More on plain packaging
Martin Johnson at NZ Herald reports:
The claim by New Zealand’s main tobacco companies that plain packaging will not reduce the prevalence of smoking has been dismissed by a researcher who tested the concept.
Okay, so what was tested.
One study Professor Hoek cited involved group discussions and in-depth interviews with 86 young adults, both smokers and non-smokers, about tobacco packaging including their views about sample plain white packets with expanded health warnings which they were shown.
“That just doesn’t look trendy at all … it’s just budget … it’s like, lame,” one participant said of the plain packaging, according to a paper published in the journal Qualitative Health Research last December.
Other comments included:
“There’s just nothing attractive with it. There isn’t a cool colour, there isn’t any kind of marking that would grab you.”
“For someone who’s starting smoking … it’d be a lot harder to identify with a brand if it’s just colourless.”
So let us accept that packaging can affect whether a packet looks trendy or cool.
The paper concludes that, given tobacco companies’ huge efforts to develop brands that appealed to young adults, “it is logical to assume that decreasing these appeals would, over time, reduce the behaviours they stimulate and support”.

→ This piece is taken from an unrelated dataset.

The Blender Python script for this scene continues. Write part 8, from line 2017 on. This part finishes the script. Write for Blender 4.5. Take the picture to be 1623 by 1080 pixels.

But this is the leap of faith. It is all based on an assumption that having packets with less appeal, will lead to less people smoking.
The reverse psychology that as tobacco companies spend huge money on developing brands that appeal, then getting rid of the brands will decrease demand is also flawed. Because we do not know whether the brands attract smokers to that particular brand, or attract someone to become and remain a smoker.
That is what I’d like to see research on.
I would note that smoking prevalence has been dropping consistently, despite the more sophisticated branding compared to a generation ago.
If there is actual research showing that plain packaging reduces the smoking rate (as opposed to reduces the attractiveness of a packet), then there would be a stronger case for plain packaging.